# START OF Listed entries
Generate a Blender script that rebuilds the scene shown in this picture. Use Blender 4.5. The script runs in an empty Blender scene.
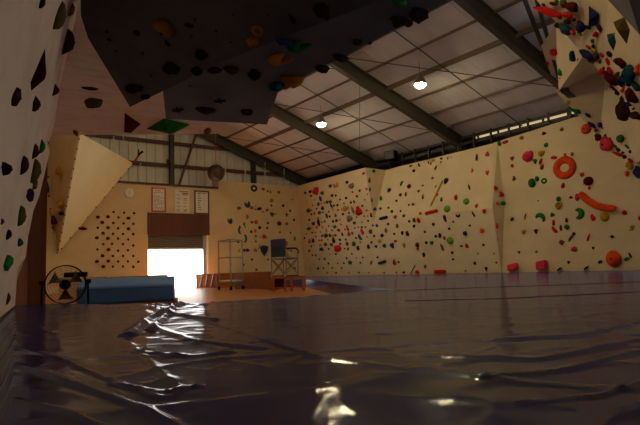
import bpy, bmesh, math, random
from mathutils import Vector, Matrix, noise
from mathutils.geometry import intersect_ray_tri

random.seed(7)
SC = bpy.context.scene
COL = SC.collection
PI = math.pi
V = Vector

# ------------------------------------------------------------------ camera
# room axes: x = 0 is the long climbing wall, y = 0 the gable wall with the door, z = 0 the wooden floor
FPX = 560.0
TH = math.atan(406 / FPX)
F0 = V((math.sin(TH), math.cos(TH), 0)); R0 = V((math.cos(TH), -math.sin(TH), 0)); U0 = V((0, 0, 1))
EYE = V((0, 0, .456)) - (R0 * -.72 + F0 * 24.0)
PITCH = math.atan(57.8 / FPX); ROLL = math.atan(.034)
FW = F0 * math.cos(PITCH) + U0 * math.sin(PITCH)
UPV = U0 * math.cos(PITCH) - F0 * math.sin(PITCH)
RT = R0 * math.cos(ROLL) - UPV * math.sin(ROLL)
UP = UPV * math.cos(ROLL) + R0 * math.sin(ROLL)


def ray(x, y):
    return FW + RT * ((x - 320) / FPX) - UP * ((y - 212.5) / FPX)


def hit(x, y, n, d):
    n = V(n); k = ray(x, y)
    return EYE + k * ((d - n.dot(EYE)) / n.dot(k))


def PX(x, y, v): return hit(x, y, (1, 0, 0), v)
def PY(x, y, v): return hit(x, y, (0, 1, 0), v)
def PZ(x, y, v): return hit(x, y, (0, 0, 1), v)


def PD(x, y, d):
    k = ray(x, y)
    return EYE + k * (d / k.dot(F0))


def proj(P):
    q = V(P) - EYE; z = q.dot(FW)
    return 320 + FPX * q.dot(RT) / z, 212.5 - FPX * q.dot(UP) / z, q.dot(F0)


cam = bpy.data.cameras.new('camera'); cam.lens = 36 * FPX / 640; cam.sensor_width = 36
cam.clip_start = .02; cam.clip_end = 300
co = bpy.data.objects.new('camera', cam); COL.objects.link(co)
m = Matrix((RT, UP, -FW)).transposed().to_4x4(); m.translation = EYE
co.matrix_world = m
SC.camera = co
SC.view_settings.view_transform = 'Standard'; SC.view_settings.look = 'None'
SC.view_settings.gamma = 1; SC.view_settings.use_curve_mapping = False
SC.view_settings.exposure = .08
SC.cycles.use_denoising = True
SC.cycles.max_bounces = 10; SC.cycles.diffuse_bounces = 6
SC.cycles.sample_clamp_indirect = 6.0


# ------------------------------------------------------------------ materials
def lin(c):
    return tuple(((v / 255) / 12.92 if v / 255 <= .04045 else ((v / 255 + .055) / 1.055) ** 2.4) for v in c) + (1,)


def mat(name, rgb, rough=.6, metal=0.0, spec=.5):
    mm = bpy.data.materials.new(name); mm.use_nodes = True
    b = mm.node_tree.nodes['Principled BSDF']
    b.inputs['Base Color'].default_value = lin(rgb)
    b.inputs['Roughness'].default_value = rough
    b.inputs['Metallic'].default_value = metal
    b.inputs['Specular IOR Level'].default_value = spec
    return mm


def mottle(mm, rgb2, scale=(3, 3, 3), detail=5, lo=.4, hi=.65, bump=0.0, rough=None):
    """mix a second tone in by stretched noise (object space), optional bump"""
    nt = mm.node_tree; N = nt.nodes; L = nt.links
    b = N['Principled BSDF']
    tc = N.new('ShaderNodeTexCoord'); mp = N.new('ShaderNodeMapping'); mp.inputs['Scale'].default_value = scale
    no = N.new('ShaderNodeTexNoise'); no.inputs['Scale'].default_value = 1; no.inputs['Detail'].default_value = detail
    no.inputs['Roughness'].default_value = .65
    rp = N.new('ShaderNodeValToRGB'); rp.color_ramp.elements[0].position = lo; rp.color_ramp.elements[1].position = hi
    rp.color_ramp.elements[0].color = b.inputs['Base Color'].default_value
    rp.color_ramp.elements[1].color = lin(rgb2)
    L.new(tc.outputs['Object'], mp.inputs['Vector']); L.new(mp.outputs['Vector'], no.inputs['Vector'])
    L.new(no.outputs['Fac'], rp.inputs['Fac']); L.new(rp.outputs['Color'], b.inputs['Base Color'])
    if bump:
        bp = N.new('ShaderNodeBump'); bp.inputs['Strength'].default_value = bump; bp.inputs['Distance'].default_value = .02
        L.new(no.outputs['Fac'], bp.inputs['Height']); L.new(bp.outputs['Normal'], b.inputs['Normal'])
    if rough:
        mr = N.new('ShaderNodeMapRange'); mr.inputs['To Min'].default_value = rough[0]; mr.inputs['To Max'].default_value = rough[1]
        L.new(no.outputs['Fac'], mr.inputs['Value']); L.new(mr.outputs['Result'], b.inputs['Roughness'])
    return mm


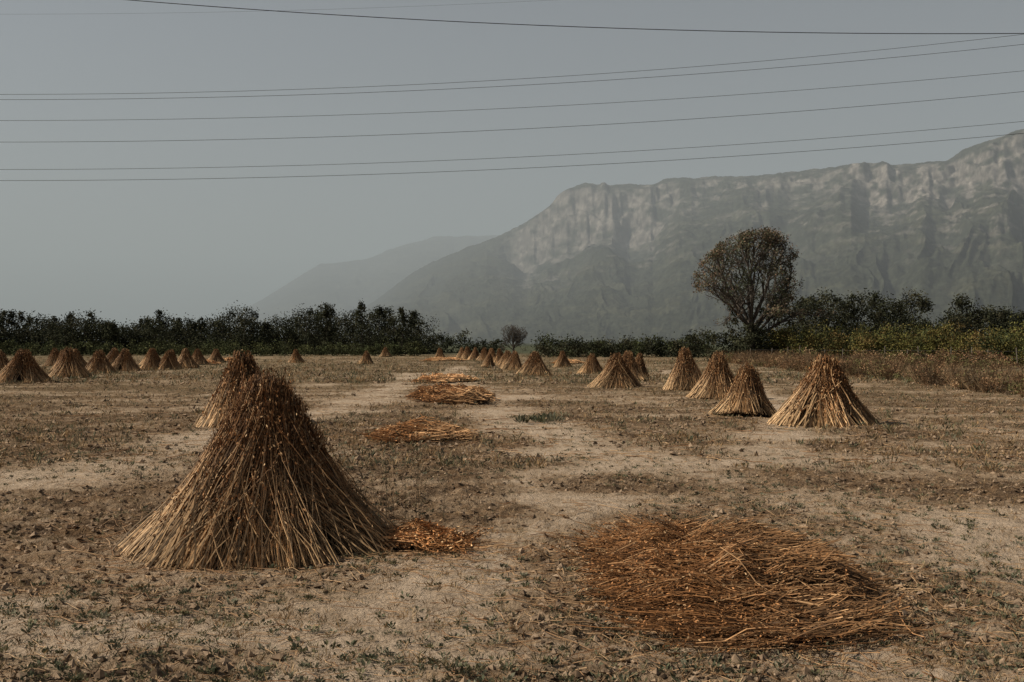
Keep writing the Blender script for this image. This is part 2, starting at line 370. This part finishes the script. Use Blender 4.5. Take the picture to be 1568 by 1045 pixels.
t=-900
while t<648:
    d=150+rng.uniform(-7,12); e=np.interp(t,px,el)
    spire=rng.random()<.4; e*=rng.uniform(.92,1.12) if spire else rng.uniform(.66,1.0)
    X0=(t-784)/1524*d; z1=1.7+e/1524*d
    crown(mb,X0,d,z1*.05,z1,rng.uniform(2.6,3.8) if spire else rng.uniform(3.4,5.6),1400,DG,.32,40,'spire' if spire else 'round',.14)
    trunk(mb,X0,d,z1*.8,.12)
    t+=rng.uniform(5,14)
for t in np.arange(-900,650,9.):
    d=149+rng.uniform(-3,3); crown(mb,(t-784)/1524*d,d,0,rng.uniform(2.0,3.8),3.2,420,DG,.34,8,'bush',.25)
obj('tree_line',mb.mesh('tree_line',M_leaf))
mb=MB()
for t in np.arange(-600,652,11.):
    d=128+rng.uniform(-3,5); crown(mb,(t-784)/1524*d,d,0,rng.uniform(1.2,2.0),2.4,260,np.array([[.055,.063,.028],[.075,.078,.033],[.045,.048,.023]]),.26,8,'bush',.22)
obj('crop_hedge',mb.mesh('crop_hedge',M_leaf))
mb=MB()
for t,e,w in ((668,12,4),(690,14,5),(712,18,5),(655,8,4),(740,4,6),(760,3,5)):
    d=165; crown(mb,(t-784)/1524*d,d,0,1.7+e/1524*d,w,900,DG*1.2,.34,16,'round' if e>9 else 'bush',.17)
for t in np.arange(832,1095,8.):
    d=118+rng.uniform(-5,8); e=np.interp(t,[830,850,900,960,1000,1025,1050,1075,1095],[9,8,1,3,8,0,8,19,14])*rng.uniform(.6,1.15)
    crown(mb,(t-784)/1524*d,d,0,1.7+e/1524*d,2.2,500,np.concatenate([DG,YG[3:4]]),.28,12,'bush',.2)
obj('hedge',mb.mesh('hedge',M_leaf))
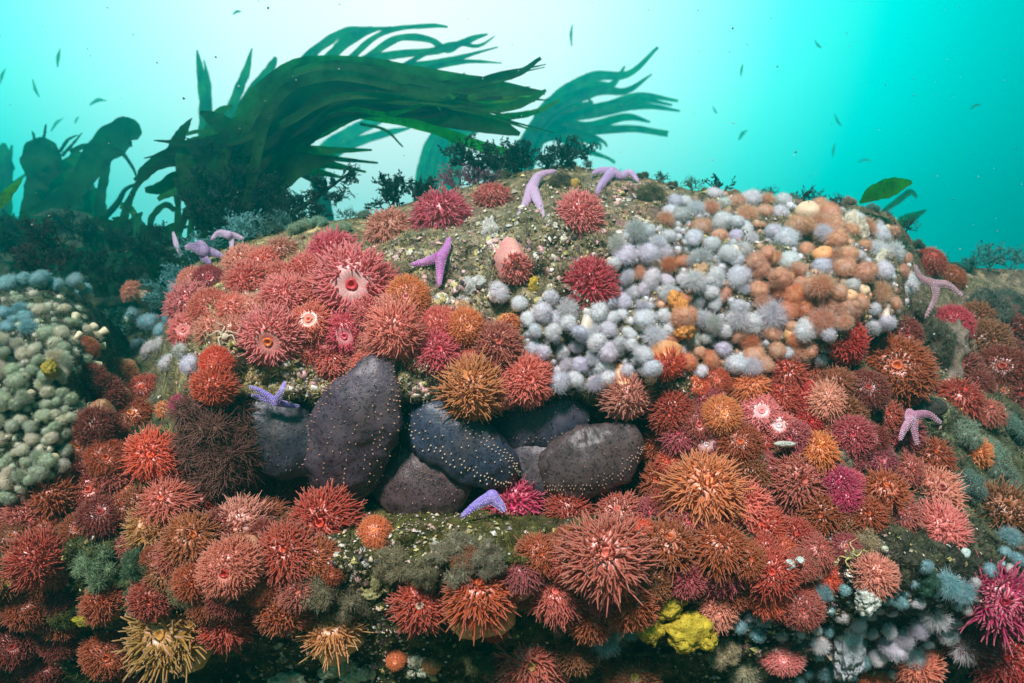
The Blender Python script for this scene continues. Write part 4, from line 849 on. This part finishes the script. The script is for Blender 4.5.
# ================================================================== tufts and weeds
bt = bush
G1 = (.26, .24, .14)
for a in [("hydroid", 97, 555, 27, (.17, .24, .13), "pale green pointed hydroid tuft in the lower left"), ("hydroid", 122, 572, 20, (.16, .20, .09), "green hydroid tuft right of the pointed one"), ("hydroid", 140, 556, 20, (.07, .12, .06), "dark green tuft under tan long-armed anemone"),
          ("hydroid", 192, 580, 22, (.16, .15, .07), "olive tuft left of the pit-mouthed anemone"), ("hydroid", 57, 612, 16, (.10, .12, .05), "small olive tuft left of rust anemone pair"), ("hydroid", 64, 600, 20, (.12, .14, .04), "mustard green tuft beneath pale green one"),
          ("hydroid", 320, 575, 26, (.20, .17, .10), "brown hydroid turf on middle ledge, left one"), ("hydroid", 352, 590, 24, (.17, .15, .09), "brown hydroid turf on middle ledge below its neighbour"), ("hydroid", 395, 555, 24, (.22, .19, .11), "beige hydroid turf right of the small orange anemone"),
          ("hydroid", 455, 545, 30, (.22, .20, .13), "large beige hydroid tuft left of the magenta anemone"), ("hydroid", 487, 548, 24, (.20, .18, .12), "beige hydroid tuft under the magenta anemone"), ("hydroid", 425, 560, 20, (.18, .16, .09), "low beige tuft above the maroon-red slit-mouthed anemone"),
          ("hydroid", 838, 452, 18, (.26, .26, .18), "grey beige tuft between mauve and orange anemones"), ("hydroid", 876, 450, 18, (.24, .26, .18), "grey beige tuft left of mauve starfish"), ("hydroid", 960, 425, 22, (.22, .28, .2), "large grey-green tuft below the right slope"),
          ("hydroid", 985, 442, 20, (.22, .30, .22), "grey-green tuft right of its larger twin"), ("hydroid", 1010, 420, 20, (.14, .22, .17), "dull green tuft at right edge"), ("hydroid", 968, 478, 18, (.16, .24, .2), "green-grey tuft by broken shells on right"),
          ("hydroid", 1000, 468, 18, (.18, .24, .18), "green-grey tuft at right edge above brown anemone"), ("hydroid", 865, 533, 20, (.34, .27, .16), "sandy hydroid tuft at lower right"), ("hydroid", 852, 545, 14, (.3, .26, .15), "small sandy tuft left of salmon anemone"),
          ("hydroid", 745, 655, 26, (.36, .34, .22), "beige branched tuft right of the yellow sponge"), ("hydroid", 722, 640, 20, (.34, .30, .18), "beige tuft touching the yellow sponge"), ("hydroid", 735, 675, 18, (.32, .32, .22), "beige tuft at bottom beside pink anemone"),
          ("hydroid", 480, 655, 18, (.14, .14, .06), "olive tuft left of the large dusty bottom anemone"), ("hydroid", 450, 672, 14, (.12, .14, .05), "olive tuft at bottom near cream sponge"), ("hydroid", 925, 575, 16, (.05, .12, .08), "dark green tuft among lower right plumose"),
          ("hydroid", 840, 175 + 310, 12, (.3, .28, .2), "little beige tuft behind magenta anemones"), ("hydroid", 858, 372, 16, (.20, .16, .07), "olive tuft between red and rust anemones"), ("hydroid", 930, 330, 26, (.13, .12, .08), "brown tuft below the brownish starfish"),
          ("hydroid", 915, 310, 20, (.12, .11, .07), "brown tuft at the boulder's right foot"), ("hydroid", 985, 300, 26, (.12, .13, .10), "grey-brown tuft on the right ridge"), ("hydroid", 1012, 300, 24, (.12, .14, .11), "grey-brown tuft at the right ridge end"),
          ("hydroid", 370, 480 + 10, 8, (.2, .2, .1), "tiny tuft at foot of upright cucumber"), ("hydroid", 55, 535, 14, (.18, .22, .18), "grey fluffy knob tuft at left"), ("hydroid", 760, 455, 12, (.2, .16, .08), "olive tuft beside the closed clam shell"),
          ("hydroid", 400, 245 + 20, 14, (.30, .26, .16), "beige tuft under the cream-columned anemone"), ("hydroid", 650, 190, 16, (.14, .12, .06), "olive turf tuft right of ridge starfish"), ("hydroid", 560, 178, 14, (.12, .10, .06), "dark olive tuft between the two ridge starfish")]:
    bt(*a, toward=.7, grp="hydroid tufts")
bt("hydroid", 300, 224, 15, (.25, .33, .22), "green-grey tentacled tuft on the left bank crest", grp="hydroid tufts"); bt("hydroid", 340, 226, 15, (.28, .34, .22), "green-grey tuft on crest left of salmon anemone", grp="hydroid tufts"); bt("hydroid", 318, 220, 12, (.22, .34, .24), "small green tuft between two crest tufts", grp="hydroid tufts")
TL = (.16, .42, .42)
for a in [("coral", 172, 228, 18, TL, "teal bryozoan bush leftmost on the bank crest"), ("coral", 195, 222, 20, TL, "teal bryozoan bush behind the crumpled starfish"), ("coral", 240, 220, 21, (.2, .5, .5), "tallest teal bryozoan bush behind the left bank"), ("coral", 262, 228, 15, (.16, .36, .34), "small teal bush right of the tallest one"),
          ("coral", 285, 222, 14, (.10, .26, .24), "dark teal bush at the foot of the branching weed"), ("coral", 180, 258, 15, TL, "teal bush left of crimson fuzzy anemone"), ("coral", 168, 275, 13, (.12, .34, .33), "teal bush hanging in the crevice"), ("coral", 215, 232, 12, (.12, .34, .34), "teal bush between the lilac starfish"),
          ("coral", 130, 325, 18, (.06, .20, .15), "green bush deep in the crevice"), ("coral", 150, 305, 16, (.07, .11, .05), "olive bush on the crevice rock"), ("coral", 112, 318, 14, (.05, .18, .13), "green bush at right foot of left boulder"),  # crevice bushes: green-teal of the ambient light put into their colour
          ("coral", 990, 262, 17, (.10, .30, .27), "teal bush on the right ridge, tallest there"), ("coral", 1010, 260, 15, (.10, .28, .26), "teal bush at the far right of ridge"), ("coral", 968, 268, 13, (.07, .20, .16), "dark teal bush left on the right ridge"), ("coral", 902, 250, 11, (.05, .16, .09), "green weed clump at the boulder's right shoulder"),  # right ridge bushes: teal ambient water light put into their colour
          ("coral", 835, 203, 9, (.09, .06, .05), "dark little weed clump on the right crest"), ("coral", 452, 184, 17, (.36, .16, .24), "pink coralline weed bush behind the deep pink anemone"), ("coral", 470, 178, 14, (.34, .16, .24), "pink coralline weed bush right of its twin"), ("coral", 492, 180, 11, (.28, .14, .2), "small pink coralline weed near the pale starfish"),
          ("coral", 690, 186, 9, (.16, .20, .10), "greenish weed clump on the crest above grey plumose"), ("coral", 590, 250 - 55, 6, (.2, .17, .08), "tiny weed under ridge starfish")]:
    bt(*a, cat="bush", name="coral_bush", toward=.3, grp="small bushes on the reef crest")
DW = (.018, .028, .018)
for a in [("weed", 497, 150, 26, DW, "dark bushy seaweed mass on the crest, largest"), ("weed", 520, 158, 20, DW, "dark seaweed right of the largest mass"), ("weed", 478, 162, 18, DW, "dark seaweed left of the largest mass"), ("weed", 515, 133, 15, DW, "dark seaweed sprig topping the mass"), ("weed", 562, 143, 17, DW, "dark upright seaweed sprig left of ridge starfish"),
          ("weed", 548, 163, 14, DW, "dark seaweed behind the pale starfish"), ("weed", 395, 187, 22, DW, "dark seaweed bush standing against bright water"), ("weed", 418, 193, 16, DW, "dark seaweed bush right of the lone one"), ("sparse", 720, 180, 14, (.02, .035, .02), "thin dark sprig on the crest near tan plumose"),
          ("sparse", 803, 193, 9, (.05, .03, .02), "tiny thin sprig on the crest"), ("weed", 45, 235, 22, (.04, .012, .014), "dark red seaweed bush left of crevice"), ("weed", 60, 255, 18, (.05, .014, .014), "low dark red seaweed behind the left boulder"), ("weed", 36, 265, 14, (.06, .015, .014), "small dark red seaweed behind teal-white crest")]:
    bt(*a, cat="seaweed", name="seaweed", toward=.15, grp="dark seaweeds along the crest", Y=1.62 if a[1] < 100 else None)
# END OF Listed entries
### Exercise task
Copy each line holding the word "part" from the listing above.

### Result of the task
Keep writing the Blender script for this image. This is part 2, starting at line 370. This part finishes the script. Use Blender 4.5. Take the picture to be 1568 by 1045 pixels.
The Blender Python script for this scene continues. Write part 4, from line 849 on. This part finishes the script. The script is for Blender 4.5.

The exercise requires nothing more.